`kubectl exec -it` Is the Command You Use When You Need to Look Inside a Running Container Instead of Telling Yourself Theory Counts as Observation
A practical guide to `kubectl exec -it` for opening an interactive shell or running commands inside a pod when config, files, env vars, or local process state need direct inspection.
Why this command matters: a lot of Kubernetes debugging gets delayed because people keep theorizing about container state instead of checking it directly.

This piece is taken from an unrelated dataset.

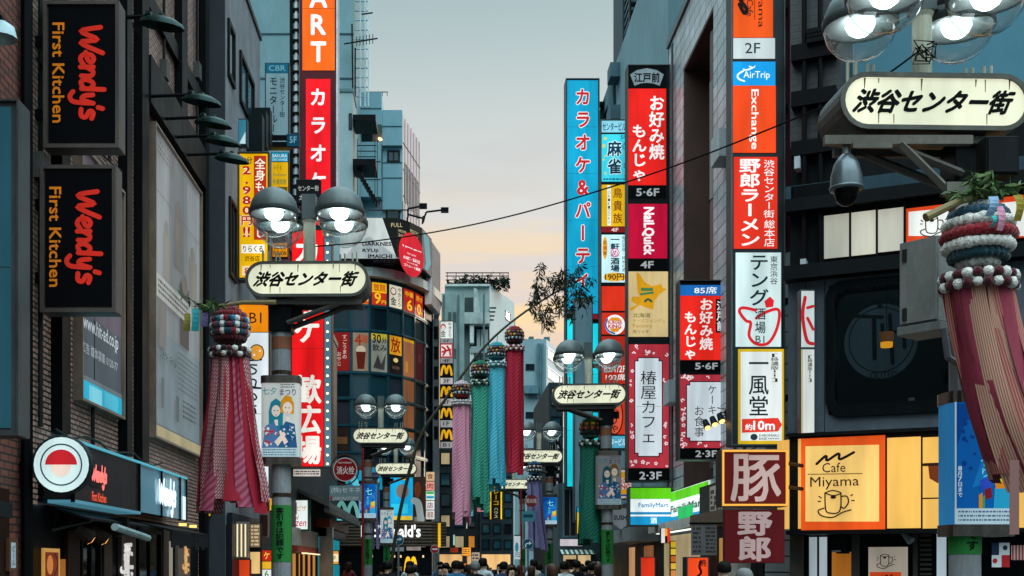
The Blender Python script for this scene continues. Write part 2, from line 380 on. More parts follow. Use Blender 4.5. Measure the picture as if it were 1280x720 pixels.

If you need to inspect environment variables, config files, mounted secrets, or whether a binary even exists inside the running image, kubectl exec -it is one of the most direct tools available.
The command
kubectl exec -it my-pod -n my-namespace -- shIf the image has bash:
kubectl exec -it my-pod -n my-namespace -- bashFor a specific container in a multi-container pod:
kubectl exec -it my-pod -n my-namespace -c api -- shWhy it helps
It is useful when:
- a file path looks wrong
- env vars may not be what the deployment claims
- mounted config or secrets need inspection
- commands succeed locally but fail inside the container
You stop debating the container state and actually read it.
Final recommendation
If the problem probably lives inside the running container, use kubectl exec -it and inspect the environment directly. It is still one of the fastest ways to replace cluster guesswork with container evidence.